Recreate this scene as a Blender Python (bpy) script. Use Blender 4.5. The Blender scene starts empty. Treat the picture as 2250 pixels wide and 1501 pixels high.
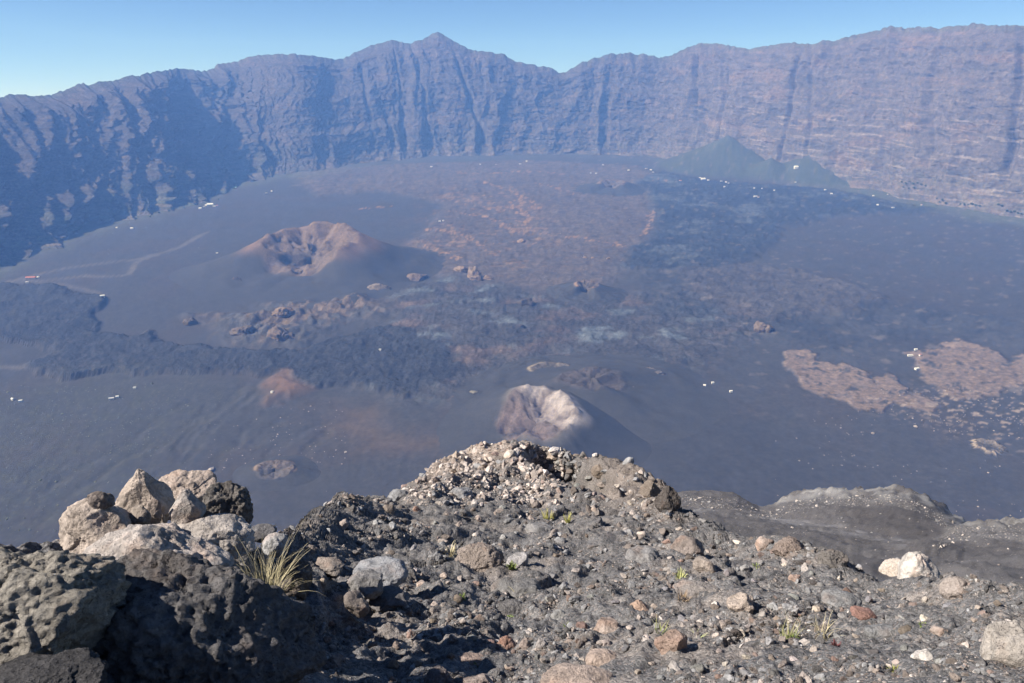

------------------------------

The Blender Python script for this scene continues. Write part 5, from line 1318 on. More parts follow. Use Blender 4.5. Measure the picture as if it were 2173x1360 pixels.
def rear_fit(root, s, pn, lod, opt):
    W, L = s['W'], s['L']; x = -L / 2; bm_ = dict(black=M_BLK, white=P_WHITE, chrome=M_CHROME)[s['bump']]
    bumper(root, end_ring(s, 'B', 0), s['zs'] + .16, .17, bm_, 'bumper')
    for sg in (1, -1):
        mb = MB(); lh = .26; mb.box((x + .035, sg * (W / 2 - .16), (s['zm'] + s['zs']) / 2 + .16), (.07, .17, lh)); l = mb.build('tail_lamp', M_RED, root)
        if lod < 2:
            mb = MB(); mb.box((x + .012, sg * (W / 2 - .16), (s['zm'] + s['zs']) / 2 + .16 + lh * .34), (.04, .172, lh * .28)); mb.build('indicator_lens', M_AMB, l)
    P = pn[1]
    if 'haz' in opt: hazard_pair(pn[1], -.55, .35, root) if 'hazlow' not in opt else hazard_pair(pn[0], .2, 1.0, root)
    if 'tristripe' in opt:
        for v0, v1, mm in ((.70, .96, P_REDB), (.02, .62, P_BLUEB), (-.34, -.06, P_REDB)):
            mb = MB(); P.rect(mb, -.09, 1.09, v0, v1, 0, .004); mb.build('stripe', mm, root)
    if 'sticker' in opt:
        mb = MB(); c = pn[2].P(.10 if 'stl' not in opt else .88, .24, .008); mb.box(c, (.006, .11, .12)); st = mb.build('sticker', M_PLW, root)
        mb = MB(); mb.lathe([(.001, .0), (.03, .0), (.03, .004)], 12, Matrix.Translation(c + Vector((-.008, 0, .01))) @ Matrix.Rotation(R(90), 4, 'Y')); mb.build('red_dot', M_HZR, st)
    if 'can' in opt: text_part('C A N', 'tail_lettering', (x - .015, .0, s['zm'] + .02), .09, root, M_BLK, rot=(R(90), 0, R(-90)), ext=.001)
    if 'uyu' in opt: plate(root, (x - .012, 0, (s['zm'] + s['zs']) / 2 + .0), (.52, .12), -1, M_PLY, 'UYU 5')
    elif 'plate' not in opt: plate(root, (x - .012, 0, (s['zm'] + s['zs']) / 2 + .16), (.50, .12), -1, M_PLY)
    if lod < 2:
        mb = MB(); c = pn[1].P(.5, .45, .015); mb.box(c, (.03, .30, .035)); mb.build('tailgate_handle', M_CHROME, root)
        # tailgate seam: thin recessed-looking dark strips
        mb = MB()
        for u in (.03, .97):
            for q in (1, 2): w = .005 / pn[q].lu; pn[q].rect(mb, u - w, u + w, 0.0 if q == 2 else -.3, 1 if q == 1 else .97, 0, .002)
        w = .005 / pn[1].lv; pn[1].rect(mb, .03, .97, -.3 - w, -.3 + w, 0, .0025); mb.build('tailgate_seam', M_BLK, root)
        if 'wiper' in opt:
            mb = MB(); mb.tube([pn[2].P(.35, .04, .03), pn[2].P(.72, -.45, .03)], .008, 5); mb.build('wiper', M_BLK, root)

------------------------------

• **EXERCISE**: Go through the entries above and count the lines containing the word "picture"; give only that count.

• **RESULT OF THE TASK**: 2